| The ISIS example is far more complicated. It's part of information warfare. ISIS is of course partially supported by the US government for the purposes of destabilizing the Assad regime. But we don't want it in Iraq - just Syria - and its message as proved to move it farther than we want it to. Much of the information warfare has to do with controlling the movement - stopping it from spreading where we don't want it to and letting or encouraging it to spread in Syria. The State Department's "War of Ideas" and Congress's "Jihad 2.0" are higher level concepts that round down to the use of these capabilities to direct movements. Of course nothing can get done without some sort of conventional capability as well. I'm sorry that you aren't aware of it. The allegations, I hope, and there's plenty of both evidence and anecdotes and law that supports it, will pique your interest. I don't think its right to compare to China. I do think it's important to note that both need to fight against one another's propaganda. Again, if you drop the case that it's like the Chinese, and just ask whether it is done (especially overseas - it is done in huge amounts overseas) then yeah there is pervasive Internet censorship and propaganda. I encourage you to look up "strategic communication": http://www.acq.osd.mil/dsb/reports/ADA476331.pdf Here's part of Jihad 2.0: http://minerva.dtic.mil/doc/samplewp-Lieberman.pdf The US works with media executives to develop foreign aimed propaganda: https://wikileaks.org/sony/emails/emailid/133736 (And if you hadn't caught it that's what the SONY hacks were all about). I've also read quite a bit of scholarship on the Chinese program and it doesn't look so very different from the US side (from a technical perspective): http://gking.harvard.edu/files/censored.pdf There are certain things that get thwarted. Facebook's 'anti-spam' feature blocked the organization of this past year's MayDay protests. Whoops. |
What I strongly object to, however, is the equivalence you are suggesting between U.S. "strategic communications" and China's pervasive Internet censorship, both as a matter of raw degree, and also taking into account the different circumstances in which the two countries exercise these capabilities. When asking whether there is some sort of moral equivalence to be drawn between the Chinese and U.S. programs, the question to ask is when do the countries exercise their capabilities, not whether they have these technical capabilities, or whether they are sometimes used.

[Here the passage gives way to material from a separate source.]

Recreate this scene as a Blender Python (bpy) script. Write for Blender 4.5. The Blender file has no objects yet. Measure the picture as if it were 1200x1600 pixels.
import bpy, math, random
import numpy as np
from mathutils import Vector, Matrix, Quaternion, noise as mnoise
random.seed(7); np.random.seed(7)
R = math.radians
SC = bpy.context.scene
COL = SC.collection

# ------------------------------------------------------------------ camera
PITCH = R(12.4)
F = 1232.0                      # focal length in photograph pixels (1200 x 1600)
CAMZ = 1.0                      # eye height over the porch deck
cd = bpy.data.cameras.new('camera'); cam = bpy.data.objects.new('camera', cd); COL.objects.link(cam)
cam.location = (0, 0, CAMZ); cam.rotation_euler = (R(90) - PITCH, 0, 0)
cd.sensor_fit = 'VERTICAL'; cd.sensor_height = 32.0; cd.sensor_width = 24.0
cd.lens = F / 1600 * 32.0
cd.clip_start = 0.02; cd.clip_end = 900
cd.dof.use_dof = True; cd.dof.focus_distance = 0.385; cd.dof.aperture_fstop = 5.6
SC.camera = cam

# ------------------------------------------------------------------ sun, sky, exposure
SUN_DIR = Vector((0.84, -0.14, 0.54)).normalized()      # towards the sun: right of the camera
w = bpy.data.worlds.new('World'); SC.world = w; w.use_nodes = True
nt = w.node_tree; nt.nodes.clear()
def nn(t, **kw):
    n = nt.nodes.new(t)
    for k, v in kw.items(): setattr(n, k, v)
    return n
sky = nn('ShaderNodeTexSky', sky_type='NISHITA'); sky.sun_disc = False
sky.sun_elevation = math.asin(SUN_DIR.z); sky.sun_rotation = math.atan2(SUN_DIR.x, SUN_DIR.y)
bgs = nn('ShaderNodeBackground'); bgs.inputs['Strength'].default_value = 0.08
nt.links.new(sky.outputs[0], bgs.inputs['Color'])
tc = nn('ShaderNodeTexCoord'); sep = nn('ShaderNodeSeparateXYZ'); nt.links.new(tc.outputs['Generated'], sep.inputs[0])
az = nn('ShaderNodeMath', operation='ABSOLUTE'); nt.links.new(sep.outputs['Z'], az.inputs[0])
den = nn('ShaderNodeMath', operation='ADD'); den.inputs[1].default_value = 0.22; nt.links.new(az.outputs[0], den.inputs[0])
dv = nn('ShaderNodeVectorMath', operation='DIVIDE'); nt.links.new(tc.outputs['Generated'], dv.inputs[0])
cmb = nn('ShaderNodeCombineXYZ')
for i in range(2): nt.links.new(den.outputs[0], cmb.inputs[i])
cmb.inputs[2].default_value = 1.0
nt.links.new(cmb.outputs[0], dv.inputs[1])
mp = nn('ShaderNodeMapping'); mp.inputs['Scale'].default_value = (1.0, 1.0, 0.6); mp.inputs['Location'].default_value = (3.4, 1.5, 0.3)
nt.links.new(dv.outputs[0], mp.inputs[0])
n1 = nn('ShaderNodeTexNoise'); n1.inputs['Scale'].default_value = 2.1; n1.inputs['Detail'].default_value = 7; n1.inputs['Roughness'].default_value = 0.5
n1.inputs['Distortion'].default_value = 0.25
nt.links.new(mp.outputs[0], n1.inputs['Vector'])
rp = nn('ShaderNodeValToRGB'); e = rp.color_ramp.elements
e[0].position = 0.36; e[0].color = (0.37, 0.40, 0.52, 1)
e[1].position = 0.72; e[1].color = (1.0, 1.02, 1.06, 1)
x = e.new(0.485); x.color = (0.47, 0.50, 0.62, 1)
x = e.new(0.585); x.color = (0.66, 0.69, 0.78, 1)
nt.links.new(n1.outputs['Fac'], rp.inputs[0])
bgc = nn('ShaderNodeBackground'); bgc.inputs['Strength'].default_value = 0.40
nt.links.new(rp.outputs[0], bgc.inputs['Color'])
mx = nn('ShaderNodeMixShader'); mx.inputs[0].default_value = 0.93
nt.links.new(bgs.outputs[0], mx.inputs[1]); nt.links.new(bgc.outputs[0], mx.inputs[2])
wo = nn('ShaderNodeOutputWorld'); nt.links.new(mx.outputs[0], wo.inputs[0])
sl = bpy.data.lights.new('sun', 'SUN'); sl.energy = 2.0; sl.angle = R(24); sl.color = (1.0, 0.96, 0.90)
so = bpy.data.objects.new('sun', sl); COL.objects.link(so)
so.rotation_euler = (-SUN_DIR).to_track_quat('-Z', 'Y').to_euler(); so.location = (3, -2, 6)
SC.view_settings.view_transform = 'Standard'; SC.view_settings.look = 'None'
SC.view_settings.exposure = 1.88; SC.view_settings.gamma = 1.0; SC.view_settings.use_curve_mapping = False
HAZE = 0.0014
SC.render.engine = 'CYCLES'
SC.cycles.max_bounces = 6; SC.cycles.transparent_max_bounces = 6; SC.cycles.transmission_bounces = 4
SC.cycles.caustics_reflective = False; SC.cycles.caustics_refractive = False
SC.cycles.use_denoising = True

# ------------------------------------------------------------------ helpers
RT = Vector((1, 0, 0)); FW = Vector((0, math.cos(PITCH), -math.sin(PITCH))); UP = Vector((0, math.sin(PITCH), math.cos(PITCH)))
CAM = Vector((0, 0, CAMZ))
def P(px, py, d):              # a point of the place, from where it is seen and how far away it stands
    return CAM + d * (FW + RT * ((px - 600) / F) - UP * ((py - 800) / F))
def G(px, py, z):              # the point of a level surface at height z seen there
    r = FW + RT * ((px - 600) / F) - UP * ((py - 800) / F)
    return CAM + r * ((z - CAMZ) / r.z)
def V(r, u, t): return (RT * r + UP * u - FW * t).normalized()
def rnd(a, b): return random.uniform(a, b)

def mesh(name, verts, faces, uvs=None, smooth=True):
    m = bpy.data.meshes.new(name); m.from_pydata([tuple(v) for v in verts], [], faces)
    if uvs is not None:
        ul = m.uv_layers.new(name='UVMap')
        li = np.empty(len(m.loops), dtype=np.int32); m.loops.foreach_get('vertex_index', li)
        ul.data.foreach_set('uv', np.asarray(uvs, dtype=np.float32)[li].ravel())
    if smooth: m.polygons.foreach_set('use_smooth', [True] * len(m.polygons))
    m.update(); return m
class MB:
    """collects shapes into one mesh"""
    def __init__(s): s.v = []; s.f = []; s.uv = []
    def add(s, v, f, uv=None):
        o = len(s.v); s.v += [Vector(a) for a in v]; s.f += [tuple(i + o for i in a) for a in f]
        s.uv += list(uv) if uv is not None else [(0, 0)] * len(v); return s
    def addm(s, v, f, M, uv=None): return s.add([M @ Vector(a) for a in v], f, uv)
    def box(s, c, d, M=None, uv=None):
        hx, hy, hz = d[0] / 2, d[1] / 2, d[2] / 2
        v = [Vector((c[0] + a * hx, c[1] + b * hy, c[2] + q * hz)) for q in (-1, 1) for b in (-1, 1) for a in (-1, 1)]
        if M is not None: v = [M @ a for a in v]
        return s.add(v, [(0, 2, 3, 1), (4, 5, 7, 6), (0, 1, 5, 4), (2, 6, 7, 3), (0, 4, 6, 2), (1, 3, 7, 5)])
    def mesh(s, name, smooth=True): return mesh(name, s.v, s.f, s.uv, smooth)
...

And I still don't see that you've provided any credible evidence that the two are comparable in these terms. (Though maybe we agree here too -- you say "I don't think its right to compare to China" but if this is true, I really don't know why your comments are relevant commentary on this article.) I certainly don't disagree that the U.S. and Chinese programs are likely similar "from a technical perspective," but I don't think the technical perspective is the perspective that should interest people here.